Dostrzegłam piękno krajobrazu. Kiedyś nie umiałam się cieszyć widokami, nie rozumiałam zachwytów na wijącą się dziką rzeką, czystymi lasami, ostoją ptaków. Nie ma niczego piękniejszego od stada bocianów lecących nad głową, gdy tuż obok zachodzi słońce, a cisza jest tak przejmująca, że słychać każdy ruch skrzydeł. Byłam sam na sam z naturą.
Pełne 2 miesiące spędziłam na wsi, wśród nowych przyjaciół. Nawet nie spostrzegłam, jak szybko sama zmieniłam swoje priorytety i przestałam być „nadętą księżniczką z grodu o nazwie Tarnobrzeg”. Nauczyłam się być sobą, przestałam ukrywać prawdziwe ja, w obawie przed odrzuceniem tych „lepszych”. Nie spędziłam wakacji w luksusowym hotelu, by się dowartościować. Bawiłam się świetnie, skacząc w kaloszach nad rozlewiskiem Bugu.
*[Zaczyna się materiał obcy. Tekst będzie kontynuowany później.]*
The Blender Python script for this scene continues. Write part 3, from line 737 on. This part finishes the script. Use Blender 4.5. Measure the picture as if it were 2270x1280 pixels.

Bo to jest prawdziwa zabawa z ludźmi, którzy niczego nie udawali, którym nie musiałam zapłacić za uśmiech i miłe słowo. Wieś nie brzmi już dla mnie jak coś wstydliwego, o czym się głośno nie mówi, bo wieś całkowicie odmieniła moje życie. Na lepsze.
Grafika:
Komentarze [4]
2011-10-12 21:59
@zuśka pragnę zauważyć, że jest to napisane “ Dla nas, młodych, to tak zwana kicha i przypał. “ Znasz coś takiego jak slogan młodzieżowy ?
2011-10-12 17:41
KICHA i PRZYPAŁ w lesserze? Chyba coś Ci się pomyliło.
2011-10-10 15:16
Przez moją nieuwagę prawie nie zauważyłem, że pani na zdjęciu jest toples. Moim zdaniem bezpośredni kontakt z naturą jest w pewien sposób magiczny :)
2011-10-10 13:59
A ja mimo to wolę ogromne miasta. Jasne, mogę się rozkoszować widokami i cudowną prostotą ludzi w takich miejscach, mogę się wyciszyć, byle by nie trwało to dłużej niż dwa tygodnie. Czasami tygodnia nie jestem w stanie wytrzymać. Ale to może zależy też od wsi? Niewiele pozostało takich nieskażonych nowoczesnym patrzeniem na świat i w tych, gdzie ja lądowałam… na każdy możliwy sposób próbowałam się wyrwać do miasta, gdzie ludzie przynajmniej nie udają cudownych i miłych, gdy Cię z tyłu obgadują najgorzej jak się da. Właśnie, nienawidzę tego we wsiach, że wszyscy wiedzą o sobie wszystko i komentują każdą najmniejszą drobnostkę. To samo jest też niestety na miejskich osiedlach. A ja całkiem lubię anonimowość.